They account for around 0.3% of ALL Joomla sites according to W3Techs (https://w3techs.com/technologies/details/cm-joomla).
Joomla's official stats (which were introduced near the end of life of Joomla 3 - https://developer.joomla.org/about/stats.html) are far less accurate obviously (e.g. they don't account for Joomla 1.5 > 2.5 sites or older Joomla 3 releases) but still show around 10% of sites use Joomla 4/5, after 3 years of their release. And these stats can be disabled by users of Joomla sites (most do).
This means adoption for these versions is close to non-existent. A sad reality, but an understandable one (read my posts on May 30th at https://x.com/joomlaworks for additional context).
There is literally nothing to say about how things have evolved for Joomla.
At this rate, it will probably be a dead software project within the next couple of years.
It's not just the users that are de-motivated, it's the developers too (the Joomla core developers). Few people will enjoy working on Joomla if no one uses it. It just makes sense.
As such, and given that we're strongly invested in Joomla 3 (in some of the largest news/media site implementations worldwide with Joomla), we don't plan on giving up on K2 (or Joomla 3). In fact, our goal is to pivot and work on a possible fork, unless a miracle happens and the Joomla core team gets their shit together and works on a true/seamless Joomla 3 to Joomla 5 (or 6?) upgrade.
The fork is a reasonable path for us for many reasons but I'd list the following ones here (for now):
- It'll be exciting to go from K2 (a "half" CMS so to speak) to a full CMS. Any crap that didn't work or half-worked on J3 will be fixed.
- Sky's the limit. Really. No stupid politics, irrelevant conventions, idiotic patterns to follow. We have a clear goal for K2 (and Joomla) and that's what we're gonna work on. That goal is a fast, reliable. modern CMS that leaves people asking "why WordPress?"
- Some will nag Joomla 3 uses old code. No it doesn't. It uses a certain design that was popular at the time it was introduced. The only change that is required is for it to be updated so it catches up with PHP's latest versions (for the record, we actively run sites with Joomla 3 / K2 on PHP 8.2). It's a mature code base that can be gradually improved.
- The fork could be introduced in 2 phases. Phase 1: A re-branding for existing sites to move over their content from com_content to K2 (far less work than switching to Joomla 4/5) and existing Joomla/K2 sites to freshen up their backend. Phase 2: This would be the part we lighten up the core. This means com_content & components like banners, newsfeeds, messages etc., their respective modules and plugins and generally other accumulated crap (like User Notes) that literally noone ever used will be stripped off Joomla.
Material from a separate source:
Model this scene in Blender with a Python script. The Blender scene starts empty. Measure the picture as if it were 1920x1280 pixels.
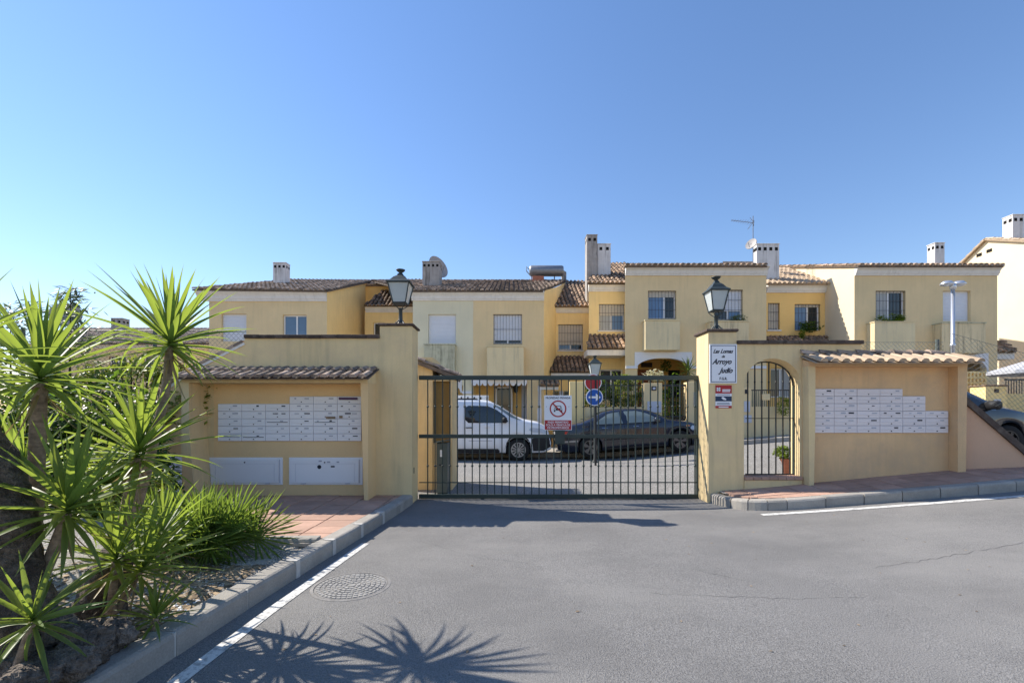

Either way K2 can reproduce most of these stuff far better.
- Any design changes will be subtle and NOT affect existing Joomla extensions that respected the Joomla UI design. It will also certainly NOT affect extensions that brought in their own design/MVC and so on (think AcyMailing, page builders etc. etc.).
- If our friend Ryan provides his blessing, we would also love to swap the current Joomla WYSIWYG editor with JCE Core. If not, it's always available either way. We will just upgrade TinyMCE and still install our beloved JCE. This would also be a good time to standardize things like "editor xtd" buttons in a way that they better integrate with the WYSIWYG editor...
- Features and custom extensions we've used for large scale projects could be integrated in the new CMS, if it makes sense for most users to have. E.g. fast search powered by Elasticsearch is a no-brainer (and we can throw that Smart Search crap out for good).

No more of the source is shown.